## Exercise details
For each line below that contains the string "pixels", copy that line.

## Input data
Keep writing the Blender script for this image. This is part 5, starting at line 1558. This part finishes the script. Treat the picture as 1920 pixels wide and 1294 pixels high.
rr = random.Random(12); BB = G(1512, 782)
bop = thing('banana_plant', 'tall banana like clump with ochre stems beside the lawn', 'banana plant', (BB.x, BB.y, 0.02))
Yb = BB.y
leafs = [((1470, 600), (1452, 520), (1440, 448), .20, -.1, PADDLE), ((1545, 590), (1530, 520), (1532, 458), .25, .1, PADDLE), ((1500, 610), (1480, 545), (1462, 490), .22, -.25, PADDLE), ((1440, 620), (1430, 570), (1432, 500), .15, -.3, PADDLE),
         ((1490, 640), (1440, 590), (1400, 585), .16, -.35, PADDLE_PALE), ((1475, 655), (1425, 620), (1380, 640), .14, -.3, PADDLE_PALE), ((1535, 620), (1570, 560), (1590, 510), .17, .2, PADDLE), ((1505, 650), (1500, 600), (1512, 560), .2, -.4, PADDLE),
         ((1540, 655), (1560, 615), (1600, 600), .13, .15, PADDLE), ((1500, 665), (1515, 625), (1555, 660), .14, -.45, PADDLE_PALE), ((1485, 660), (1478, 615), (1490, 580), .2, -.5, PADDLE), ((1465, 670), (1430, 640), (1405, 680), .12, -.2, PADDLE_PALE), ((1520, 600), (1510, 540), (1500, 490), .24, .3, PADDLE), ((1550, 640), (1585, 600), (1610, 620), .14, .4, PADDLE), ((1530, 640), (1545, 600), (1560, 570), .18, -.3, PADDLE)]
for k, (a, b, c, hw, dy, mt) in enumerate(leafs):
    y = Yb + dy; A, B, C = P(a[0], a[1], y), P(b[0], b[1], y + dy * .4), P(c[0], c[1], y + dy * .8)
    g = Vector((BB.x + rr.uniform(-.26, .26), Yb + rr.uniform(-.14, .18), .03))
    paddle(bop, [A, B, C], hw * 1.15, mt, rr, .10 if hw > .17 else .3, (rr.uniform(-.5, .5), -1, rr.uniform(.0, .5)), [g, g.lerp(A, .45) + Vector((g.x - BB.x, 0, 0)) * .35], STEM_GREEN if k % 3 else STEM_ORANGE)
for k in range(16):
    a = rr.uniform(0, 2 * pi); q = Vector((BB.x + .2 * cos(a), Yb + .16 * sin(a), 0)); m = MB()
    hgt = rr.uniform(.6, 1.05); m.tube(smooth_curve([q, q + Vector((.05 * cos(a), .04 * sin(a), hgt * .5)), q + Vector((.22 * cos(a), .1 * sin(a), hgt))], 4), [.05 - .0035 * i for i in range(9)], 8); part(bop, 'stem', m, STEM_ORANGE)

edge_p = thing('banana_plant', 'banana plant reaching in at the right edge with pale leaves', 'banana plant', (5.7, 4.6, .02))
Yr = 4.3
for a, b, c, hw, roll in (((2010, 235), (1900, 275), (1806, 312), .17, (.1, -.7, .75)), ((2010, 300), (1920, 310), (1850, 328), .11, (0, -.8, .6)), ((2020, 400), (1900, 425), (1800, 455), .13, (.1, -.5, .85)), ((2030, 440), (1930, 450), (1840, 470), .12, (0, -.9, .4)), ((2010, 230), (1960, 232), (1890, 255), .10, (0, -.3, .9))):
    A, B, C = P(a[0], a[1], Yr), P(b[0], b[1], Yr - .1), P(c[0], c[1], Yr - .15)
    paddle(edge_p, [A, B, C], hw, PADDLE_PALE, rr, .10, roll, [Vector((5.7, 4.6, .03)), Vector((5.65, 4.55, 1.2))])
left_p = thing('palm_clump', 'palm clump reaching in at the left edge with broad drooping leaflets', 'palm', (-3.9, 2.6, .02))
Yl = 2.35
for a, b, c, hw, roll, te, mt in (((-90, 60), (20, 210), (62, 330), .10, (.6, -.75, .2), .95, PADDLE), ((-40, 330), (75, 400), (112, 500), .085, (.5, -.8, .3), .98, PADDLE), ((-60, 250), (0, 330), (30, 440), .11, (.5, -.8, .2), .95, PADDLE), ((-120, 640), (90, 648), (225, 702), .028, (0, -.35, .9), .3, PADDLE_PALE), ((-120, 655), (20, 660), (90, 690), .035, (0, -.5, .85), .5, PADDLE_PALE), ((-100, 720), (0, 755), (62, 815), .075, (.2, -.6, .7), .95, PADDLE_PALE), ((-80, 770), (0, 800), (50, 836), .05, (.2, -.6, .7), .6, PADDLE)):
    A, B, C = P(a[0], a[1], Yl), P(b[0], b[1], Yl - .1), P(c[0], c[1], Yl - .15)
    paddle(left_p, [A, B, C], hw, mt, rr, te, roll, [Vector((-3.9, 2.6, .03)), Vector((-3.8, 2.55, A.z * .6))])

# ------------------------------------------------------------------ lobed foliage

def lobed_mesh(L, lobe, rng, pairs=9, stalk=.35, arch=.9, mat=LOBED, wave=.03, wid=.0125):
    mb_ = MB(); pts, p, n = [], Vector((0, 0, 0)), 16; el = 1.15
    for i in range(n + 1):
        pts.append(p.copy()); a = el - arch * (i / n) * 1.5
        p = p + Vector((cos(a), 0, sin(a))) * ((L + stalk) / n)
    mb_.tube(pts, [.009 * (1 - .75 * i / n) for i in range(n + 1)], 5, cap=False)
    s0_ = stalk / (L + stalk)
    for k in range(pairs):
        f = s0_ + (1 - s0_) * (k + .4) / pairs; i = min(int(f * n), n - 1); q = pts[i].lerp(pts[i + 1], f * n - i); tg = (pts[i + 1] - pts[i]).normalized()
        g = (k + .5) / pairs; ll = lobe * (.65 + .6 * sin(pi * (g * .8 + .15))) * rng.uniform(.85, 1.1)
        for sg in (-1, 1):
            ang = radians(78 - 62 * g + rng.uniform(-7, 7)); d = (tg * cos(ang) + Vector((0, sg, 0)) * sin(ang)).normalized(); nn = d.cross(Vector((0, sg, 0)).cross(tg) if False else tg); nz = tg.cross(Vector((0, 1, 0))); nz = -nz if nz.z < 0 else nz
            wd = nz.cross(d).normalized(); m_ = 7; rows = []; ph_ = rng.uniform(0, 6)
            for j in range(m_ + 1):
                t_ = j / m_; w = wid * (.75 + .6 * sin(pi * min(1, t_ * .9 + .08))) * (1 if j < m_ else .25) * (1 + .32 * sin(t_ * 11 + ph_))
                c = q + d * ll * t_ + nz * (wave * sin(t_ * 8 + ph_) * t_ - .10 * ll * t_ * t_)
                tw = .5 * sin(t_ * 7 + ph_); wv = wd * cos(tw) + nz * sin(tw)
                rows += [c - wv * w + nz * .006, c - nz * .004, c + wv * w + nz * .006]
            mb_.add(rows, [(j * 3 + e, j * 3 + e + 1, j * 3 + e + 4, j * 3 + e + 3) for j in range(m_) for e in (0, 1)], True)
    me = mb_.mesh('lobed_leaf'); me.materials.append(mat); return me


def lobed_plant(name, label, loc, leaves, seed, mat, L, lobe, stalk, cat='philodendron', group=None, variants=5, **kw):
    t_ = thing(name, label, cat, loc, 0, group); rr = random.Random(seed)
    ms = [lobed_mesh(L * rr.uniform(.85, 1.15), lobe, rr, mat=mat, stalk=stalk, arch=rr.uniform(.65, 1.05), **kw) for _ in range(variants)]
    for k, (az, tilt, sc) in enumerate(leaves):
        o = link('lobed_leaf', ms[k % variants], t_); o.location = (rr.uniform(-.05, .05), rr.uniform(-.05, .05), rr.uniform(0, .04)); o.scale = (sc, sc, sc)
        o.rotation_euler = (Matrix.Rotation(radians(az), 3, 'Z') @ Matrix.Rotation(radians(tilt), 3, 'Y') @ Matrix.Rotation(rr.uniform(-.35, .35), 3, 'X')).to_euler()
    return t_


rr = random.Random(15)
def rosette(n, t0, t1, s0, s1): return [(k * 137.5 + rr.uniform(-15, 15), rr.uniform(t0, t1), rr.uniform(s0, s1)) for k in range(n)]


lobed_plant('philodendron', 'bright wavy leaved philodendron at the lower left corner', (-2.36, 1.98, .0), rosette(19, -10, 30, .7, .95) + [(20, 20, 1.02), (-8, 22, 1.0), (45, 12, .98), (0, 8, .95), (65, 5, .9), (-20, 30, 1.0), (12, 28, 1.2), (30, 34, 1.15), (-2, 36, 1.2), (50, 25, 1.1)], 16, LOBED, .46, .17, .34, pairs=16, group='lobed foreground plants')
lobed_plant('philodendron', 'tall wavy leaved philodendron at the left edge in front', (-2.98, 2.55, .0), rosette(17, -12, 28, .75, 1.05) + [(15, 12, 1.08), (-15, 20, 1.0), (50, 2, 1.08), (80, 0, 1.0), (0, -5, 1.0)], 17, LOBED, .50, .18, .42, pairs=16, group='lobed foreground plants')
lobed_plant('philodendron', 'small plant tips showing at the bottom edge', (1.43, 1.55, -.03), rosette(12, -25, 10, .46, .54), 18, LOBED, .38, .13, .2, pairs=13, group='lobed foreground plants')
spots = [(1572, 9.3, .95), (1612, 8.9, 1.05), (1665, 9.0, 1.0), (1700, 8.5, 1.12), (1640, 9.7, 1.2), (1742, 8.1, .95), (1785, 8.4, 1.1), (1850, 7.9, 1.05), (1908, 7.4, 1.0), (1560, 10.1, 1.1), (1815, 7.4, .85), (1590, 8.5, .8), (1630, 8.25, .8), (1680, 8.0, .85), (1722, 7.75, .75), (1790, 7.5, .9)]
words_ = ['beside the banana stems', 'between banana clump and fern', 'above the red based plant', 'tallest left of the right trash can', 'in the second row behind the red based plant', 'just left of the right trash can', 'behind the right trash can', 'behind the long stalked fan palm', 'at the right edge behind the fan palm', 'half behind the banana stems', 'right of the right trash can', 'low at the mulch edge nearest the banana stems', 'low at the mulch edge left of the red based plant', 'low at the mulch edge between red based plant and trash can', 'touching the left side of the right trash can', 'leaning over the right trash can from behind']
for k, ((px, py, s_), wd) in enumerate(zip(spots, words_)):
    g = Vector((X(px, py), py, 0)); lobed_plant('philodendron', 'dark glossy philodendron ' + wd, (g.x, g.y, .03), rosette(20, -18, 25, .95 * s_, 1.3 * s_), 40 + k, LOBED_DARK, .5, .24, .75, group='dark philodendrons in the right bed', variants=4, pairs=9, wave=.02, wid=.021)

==

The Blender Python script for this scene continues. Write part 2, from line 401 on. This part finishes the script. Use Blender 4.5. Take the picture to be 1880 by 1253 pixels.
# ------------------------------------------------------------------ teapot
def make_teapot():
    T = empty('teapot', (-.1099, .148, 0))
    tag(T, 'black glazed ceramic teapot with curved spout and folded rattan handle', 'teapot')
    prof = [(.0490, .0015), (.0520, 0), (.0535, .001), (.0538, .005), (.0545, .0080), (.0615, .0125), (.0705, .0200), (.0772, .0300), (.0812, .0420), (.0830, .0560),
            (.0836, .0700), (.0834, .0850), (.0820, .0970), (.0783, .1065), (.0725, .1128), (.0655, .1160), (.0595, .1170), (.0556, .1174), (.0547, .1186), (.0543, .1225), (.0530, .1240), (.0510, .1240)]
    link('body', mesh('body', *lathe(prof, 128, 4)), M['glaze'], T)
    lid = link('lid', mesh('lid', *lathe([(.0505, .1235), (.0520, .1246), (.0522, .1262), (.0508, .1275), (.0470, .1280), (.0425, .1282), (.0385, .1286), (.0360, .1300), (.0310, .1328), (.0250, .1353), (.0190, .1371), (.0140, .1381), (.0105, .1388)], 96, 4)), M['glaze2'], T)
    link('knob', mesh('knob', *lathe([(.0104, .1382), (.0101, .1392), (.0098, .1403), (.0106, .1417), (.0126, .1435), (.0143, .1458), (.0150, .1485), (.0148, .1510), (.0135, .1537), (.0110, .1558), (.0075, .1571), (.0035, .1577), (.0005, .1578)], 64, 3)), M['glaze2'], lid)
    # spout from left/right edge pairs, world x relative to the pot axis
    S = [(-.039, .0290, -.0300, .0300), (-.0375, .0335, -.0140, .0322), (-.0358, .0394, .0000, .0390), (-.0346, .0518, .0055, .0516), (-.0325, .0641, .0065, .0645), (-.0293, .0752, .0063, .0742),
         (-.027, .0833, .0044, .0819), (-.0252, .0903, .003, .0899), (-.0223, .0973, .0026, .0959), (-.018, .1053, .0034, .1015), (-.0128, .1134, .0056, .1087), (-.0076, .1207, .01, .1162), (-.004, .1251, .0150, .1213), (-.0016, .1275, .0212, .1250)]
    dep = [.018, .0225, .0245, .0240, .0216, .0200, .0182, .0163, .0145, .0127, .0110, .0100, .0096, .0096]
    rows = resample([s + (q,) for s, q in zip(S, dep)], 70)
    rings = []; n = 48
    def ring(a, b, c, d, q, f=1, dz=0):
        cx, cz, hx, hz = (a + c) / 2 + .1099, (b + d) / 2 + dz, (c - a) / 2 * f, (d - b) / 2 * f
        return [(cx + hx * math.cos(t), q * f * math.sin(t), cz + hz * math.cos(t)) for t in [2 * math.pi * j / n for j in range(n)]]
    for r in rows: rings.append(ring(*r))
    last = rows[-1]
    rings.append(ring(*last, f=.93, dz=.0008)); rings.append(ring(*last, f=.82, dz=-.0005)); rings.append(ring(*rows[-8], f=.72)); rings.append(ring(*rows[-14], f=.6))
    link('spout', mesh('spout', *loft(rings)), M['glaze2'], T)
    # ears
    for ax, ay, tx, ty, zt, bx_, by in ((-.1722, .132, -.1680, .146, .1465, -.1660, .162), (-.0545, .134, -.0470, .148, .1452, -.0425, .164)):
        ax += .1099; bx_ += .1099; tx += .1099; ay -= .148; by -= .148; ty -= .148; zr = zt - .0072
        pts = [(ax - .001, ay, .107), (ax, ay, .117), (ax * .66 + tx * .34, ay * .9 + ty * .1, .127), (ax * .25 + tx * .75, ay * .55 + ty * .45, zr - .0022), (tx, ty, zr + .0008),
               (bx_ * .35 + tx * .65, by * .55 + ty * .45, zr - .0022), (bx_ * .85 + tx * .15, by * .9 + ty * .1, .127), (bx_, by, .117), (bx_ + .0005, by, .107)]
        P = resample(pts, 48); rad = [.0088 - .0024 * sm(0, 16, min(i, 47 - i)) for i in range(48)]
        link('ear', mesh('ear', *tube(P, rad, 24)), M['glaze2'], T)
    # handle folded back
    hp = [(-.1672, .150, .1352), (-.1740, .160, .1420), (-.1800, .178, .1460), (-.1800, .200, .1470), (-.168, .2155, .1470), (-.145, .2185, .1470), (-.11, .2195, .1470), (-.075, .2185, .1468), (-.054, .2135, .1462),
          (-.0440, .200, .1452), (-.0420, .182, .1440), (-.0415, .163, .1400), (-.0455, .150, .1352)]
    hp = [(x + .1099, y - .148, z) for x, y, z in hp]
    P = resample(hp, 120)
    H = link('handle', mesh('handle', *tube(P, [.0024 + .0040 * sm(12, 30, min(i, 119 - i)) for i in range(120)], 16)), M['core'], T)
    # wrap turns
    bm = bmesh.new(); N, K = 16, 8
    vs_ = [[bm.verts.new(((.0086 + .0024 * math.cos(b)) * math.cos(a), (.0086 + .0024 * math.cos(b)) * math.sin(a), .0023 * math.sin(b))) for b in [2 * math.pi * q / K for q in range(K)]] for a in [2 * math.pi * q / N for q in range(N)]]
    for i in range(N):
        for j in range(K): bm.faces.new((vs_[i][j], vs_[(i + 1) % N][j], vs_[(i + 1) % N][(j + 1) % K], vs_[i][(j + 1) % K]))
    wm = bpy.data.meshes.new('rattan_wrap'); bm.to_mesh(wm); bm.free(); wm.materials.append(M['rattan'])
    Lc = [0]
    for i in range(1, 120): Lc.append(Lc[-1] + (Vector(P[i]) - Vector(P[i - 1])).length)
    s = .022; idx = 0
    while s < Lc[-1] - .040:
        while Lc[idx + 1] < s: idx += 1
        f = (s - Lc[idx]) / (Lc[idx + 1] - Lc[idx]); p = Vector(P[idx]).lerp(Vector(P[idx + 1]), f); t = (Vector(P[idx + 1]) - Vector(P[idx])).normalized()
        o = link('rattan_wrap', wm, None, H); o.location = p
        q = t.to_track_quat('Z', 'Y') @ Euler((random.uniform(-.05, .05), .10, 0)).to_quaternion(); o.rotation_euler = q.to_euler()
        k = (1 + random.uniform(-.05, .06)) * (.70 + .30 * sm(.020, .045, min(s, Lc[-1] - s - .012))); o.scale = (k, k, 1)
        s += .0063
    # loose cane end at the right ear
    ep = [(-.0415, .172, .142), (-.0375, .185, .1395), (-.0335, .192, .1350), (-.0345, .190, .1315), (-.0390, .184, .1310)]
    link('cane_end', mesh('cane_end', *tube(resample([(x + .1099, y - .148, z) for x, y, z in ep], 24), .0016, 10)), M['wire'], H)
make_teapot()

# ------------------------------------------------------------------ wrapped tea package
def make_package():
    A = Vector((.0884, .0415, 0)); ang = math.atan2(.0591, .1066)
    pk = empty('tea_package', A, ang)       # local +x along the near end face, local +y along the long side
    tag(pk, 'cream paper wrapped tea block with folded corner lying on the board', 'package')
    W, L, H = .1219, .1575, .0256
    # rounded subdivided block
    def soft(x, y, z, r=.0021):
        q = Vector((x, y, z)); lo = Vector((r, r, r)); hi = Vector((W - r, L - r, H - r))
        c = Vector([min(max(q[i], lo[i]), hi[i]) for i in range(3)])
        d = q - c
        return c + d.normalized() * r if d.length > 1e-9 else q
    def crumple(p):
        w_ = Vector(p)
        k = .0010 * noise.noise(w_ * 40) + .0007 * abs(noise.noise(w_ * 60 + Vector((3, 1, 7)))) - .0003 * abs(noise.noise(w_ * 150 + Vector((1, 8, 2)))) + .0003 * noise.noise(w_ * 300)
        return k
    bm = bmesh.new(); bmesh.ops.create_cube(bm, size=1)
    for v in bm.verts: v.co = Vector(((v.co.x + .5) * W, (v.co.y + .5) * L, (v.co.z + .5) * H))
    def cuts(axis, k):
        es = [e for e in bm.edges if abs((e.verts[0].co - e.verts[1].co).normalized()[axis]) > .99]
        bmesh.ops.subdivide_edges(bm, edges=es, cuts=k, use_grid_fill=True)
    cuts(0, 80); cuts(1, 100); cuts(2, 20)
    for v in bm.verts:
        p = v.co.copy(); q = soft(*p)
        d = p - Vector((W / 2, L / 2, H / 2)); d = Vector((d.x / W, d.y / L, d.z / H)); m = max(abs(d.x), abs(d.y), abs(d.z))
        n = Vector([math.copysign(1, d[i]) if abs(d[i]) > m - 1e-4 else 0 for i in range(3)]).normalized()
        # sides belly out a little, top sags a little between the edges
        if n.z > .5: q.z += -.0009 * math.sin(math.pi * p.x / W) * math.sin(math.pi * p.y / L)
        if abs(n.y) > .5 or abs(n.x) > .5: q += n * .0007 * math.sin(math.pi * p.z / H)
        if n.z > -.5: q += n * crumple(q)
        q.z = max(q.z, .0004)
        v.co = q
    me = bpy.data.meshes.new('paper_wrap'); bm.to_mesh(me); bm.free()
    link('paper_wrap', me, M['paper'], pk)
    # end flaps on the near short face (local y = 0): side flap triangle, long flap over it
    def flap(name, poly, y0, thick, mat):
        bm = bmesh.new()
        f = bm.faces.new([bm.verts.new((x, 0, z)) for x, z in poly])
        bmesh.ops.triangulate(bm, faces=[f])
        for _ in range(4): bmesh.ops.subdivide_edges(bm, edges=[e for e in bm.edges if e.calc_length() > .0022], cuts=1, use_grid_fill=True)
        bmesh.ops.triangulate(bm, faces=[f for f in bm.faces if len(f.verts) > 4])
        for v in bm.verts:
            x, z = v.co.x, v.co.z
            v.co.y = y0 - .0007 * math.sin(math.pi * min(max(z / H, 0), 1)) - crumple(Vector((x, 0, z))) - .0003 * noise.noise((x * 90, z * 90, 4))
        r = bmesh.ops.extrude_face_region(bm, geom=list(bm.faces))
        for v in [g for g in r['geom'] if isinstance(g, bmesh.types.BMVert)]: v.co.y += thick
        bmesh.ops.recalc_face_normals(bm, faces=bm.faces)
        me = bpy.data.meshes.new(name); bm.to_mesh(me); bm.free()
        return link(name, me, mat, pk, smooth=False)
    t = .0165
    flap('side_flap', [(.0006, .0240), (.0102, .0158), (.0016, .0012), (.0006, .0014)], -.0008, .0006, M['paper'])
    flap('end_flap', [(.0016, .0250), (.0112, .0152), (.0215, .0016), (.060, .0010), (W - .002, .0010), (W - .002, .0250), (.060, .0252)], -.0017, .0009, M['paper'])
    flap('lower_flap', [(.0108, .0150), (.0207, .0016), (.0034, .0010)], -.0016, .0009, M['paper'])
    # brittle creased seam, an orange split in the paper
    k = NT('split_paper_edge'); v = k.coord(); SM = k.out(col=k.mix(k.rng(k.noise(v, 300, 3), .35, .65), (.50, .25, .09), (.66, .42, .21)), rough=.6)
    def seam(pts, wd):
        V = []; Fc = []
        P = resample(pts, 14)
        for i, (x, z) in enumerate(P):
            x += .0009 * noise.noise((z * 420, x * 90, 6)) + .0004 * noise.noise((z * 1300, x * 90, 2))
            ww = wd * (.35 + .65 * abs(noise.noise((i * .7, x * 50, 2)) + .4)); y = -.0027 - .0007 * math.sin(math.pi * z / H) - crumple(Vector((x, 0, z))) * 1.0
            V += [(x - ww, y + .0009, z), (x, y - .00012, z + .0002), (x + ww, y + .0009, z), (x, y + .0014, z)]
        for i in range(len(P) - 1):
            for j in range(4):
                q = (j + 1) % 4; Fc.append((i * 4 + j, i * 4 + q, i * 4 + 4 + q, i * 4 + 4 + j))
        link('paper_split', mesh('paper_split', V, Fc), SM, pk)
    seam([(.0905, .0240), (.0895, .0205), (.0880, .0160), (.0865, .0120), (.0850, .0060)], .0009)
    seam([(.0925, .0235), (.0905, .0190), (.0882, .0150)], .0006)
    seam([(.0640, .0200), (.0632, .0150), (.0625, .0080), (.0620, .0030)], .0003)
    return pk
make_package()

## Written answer
Keep writing the Blender script for this image. This is part 5, starting at line 1558. This part finishes the script. Treat the picture as 1920 pixels wide and 1294 pixels high.
The Blender Python script for this scene continues. Write part 2, from line 401 on. This part finishes the script. Use Blender 4.5. Take the picture to be 1880 by 1253 pixels.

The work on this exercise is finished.